■ **What is expected**: From the material below, list every line containing "picks".

*** Data

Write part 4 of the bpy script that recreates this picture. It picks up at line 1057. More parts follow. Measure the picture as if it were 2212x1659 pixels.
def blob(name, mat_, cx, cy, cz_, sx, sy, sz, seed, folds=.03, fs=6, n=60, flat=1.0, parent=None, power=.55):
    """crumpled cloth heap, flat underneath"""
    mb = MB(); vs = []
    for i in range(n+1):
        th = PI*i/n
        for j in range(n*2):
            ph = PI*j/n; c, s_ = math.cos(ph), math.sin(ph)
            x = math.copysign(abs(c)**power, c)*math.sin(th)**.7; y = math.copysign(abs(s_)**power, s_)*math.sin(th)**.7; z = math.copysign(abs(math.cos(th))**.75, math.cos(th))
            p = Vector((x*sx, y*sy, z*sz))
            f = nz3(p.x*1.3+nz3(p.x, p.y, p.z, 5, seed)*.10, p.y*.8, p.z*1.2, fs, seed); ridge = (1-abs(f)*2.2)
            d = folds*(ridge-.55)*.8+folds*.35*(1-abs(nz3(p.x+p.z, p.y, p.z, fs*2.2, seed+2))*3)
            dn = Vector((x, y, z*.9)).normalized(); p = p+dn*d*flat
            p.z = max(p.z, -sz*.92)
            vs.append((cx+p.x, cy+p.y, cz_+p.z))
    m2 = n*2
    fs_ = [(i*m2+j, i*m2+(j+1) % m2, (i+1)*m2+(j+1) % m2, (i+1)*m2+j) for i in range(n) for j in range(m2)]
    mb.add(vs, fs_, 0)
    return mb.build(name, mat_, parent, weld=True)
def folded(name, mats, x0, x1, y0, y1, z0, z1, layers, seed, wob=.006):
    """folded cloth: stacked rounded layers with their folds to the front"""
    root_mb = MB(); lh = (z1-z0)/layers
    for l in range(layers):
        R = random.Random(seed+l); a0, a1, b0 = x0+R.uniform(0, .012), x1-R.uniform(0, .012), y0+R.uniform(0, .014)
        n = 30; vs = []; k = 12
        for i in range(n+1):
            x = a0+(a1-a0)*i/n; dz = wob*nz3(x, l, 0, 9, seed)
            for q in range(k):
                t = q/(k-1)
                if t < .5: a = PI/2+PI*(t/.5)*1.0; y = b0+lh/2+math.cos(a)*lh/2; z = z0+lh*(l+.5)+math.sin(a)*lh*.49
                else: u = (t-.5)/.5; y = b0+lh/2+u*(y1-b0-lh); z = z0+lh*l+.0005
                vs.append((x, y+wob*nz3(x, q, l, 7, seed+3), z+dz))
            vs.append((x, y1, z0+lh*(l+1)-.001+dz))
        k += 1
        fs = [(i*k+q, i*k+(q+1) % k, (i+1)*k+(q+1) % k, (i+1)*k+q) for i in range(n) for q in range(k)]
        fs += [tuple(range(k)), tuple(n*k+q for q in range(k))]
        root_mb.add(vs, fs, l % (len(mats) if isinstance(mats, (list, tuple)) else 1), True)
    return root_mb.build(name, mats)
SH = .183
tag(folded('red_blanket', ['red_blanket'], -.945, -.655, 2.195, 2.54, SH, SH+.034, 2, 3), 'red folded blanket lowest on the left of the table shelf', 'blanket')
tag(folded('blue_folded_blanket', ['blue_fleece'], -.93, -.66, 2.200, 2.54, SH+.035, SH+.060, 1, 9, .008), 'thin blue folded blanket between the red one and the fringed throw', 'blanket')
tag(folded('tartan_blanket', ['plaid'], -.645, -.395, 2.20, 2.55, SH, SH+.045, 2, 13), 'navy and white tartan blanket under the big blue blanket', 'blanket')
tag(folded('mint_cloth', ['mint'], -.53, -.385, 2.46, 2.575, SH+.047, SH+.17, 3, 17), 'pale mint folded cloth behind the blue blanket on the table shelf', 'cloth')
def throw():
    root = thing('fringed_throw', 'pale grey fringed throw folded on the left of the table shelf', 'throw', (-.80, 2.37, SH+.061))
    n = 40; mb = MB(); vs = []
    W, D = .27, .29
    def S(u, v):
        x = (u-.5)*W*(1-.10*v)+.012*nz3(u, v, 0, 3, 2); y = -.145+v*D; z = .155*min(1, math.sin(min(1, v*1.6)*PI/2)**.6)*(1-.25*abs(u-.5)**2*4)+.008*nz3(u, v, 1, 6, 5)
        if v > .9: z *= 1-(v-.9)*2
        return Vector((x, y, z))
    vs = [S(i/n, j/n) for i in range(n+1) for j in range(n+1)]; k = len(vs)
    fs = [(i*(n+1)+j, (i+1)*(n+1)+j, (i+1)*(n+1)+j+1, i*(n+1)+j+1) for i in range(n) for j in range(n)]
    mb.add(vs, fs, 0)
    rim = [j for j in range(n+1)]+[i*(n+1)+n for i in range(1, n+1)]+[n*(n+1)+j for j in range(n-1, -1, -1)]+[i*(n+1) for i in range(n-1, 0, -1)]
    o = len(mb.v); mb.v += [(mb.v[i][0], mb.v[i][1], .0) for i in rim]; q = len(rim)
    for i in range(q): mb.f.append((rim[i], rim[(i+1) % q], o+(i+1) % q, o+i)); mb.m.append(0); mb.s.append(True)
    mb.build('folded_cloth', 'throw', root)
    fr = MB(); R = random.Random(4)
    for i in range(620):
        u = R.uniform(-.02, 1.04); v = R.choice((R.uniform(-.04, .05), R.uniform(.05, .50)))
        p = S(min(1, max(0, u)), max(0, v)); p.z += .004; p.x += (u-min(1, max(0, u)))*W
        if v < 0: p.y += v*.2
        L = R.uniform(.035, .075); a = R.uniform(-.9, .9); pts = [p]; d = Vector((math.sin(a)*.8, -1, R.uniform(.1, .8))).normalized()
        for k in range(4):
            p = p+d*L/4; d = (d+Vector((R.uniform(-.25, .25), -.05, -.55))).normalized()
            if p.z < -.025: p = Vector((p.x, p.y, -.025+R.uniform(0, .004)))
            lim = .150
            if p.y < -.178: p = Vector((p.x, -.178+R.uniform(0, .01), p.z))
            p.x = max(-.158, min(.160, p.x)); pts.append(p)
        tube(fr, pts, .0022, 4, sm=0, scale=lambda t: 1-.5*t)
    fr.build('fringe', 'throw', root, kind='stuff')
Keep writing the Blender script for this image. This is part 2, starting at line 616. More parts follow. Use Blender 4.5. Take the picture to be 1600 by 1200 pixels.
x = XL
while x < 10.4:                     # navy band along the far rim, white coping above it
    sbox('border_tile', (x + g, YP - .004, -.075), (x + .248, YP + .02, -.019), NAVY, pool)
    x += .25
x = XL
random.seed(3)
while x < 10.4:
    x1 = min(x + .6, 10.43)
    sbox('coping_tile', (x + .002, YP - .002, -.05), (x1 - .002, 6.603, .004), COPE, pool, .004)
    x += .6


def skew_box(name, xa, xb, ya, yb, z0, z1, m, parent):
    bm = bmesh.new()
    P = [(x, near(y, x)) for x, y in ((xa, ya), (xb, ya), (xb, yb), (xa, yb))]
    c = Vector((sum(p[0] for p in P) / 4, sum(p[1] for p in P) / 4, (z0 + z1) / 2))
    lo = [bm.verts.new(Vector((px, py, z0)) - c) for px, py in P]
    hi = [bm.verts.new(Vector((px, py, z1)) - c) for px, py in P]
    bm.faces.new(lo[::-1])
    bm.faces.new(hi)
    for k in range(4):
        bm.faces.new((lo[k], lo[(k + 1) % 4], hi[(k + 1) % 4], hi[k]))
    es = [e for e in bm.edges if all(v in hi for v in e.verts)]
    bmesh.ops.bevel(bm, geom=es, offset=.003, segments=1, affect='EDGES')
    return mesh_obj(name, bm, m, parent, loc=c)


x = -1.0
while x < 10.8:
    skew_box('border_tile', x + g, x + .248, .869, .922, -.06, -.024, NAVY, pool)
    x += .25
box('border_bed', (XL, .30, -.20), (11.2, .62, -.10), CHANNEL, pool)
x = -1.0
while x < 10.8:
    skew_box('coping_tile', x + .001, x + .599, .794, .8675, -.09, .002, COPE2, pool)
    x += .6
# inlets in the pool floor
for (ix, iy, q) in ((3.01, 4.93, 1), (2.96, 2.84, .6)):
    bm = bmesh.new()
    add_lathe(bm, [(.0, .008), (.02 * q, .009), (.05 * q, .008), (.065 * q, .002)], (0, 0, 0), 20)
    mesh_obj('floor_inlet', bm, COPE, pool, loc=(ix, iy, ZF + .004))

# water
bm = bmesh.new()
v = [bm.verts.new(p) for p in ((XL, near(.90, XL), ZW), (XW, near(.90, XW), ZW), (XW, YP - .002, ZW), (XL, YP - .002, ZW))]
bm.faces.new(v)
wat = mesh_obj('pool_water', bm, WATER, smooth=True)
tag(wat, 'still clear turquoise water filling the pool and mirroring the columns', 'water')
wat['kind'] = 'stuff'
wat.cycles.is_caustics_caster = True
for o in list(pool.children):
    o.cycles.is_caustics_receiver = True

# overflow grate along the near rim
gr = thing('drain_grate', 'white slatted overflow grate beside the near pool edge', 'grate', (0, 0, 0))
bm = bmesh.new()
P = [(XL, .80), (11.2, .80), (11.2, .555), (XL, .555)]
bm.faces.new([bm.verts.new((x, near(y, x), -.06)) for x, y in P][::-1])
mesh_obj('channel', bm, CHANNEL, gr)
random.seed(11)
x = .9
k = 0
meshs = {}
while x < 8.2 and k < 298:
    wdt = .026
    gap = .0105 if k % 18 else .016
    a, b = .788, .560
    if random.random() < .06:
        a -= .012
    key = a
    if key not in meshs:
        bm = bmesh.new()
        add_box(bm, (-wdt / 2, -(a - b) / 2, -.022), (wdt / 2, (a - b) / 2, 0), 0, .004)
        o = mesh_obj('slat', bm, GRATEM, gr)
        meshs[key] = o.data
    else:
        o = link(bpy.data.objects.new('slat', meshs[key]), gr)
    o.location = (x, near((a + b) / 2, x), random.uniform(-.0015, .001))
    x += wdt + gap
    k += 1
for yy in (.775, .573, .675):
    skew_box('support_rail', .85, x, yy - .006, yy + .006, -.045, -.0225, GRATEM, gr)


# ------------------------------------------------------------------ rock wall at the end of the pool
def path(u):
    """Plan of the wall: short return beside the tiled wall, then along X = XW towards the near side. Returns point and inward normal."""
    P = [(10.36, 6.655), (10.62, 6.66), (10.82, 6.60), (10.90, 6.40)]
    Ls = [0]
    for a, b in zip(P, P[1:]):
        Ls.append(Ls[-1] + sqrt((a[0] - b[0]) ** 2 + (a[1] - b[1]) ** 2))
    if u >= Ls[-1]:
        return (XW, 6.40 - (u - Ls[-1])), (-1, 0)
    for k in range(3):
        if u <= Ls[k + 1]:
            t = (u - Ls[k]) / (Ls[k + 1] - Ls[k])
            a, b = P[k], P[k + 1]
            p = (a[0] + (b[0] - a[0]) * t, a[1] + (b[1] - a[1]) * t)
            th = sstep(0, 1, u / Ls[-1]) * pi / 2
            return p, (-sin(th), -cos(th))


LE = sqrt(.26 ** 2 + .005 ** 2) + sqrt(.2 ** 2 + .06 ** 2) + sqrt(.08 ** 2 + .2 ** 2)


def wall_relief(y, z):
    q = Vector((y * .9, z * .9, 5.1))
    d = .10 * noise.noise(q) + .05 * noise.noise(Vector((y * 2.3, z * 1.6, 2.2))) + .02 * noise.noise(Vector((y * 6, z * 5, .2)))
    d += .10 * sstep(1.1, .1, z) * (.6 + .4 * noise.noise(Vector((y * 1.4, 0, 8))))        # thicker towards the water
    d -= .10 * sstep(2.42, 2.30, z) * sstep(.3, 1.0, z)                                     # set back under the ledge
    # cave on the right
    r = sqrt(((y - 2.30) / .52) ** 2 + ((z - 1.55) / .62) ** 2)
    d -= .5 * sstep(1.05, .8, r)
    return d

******
*** Data

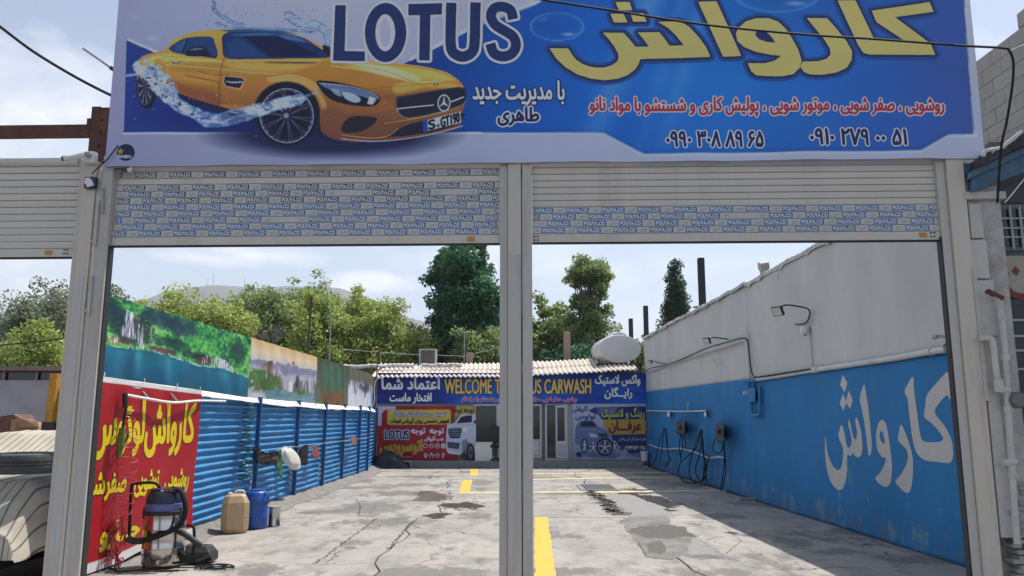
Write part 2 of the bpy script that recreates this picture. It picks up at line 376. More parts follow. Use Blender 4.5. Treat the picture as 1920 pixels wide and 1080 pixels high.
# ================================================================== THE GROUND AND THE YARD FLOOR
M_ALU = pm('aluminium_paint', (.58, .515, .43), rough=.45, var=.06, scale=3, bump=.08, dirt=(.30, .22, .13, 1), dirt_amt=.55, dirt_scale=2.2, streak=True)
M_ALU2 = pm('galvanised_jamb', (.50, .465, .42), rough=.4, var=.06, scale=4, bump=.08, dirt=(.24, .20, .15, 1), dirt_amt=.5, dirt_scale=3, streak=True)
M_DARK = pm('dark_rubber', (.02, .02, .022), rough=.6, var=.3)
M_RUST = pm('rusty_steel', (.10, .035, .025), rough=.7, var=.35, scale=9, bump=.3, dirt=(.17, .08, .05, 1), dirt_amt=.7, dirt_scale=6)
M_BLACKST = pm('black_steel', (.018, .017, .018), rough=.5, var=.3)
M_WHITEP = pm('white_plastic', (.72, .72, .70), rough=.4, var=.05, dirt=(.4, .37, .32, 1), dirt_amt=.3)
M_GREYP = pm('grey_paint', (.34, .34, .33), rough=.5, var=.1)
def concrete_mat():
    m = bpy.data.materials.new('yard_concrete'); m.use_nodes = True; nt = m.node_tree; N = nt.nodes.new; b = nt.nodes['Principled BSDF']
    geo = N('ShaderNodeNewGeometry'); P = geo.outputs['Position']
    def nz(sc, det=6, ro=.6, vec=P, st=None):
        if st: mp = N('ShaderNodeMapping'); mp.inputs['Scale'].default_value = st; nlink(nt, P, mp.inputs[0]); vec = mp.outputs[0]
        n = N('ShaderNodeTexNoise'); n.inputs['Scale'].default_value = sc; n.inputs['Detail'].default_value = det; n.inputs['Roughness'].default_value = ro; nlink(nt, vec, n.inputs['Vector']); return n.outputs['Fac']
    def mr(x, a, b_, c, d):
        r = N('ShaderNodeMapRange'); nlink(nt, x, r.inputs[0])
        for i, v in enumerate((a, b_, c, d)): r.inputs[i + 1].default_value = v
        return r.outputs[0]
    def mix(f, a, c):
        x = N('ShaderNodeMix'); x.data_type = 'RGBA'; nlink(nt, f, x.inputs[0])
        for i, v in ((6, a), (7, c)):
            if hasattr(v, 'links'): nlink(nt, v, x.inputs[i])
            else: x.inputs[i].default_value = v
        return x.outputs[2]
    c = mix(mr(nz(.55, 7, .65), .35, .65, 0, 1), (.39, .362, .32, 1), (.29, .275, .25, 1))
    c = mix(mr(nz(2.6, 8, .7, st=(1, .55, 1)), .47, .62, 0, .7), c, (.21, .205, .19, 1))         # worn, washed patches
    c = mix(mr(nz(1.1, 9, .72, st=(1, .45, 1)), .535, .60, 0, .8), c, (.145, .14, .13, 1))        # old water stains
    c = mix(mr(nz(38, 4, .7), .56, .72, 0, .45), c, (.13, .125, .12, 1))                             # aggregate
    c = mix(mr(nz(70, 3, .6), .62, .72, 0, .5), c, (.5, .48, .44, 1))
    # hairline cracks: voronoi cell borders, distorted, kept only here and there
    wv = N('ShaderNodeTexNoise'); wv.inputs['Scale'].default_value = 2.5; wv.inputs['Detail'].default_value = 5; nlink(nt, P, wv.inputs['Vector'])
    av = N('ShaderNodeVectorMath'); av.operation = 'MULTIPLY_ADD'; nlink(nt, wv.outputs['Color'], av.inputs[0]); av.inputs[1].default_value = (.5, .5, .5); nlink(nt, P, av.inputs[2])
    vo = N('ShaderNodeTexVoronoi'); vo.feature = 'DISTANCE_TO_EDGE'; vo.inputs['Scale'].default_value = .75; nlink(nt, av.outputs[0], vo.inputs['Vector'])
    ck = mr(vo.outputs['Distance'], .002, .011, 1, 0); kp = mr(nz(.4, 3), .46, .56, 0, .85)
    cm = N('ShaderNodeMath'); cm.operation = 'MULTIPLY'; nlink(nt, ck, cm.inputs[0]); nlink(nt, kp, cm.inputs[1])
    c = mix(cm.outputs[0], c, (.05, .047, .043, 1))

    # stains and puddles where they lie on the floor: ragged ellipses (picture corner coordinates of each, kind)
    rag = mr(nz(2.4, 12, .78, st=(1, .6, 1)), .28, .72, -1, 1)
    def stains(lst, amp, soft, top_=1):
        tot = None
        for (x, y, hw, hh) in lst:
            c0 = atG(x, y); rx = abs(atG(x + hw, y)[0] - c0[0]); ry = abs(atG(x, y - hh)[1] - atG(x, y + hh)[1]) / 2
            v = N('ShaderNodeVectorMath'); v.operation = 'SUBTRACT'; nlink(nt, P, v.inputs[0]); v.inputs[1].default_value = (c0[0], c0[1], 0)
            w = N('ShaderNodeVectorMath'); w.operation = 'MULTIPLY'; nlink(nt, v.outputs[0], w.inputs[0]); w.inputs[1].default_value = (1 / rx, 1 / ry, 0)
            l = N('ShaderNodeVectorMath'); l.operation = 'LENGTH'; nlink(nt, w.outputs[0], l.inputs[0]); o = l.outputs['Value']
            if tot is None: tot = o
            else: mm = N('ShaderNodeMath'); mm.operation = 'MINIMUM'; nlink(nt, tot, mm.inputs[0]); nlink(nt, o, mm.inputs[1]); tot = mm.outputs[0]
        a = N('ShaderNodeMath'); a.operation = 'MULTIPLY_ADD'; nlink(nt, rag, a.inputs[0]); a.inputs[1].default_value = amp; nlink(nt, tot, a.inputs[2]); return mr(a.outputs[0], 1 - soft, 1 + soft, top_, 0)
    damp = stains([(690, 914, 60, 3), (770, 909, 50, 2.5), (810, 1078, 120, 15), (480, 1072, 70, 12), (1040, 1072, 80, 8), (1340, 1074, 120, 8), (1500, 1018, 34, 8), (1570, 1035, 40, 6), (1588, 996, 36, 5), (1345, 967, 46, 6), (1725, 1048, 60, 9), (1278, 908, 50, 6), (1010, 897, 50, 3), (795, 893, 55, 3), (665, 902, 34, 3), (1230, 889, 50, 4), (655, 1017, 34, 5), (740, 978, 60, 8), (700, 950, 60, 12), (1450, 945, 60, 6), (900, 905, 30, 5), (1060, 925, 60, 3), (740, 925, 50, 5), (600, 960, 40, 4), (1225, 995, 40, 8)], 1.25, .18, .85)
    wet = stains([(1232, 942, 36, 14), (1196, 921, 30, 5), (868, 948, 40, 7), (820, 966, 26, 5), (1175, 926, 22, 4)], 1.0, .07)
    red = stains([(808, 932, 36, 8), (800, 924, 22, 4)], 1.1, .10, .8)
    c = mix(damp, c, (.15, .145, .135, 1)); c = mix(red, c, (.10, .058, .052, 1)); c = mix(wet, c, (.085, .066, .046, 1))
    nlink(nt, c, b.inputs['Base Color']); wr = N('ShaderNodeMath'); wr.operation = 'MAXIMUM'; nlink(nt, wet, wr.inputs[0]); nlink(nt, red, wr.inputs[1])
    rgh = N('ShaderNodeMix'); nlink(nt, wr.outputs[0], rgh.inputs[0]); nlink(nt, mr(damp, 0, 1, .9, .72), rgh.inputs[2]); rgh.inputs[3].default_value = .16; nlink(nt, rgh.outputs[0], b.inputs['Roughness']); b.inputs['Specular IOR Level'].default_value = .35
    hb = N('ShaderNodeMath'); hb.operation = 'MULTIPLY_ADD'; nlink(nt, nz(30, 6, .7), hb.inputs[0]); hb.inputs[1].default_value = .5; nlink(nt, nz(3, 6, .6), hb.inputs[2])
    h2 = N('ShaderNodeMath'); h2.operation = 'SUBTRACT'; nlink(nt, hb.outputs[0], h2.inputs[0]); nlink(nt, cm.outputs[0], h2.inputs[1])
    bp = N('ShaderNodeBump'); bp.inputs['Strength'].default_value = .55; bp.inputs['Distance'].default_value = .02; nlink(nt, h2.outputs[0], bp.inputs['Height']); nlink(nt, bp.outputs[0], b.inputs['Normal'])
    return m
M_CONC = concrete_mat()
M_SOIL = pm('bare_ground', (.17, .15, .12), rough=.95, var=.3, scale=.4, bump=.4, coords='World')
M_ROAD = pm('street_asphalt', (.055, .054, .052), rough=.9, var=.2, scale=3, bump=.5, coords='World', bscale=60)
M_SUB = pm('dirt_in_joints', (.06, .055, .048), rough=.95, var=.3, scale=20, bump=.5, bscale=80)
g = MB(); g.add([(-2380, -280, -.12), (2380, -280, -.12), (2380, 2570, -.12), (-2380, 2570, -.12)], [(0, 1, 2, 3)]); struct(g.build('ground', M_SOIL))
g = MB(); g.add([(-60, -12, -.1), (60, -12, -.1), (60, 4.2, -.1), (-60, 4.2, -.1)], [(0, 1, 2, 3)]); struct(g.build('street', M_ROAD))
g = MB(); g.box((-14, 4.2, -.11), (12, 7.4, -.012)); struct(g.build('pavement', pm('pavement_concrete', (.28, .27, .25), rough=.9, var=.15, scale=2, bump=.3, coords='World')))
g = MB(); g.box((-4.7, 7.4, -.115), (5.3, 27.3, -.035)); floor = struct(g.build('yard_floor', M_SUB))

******

■ **Reply to the task**:
Write part 4 of the bpy script that recreates this picture. It picks up at line 1057. More parts follow. Measure the picture as if it were 2212x1659 pixels.
Write part 2 of the bpy script that recreates this picture. It picks up at line 376. More parts follow. Use Blender 4.5. Treat the picture as 1920 pixels wide and 1080 pixels high.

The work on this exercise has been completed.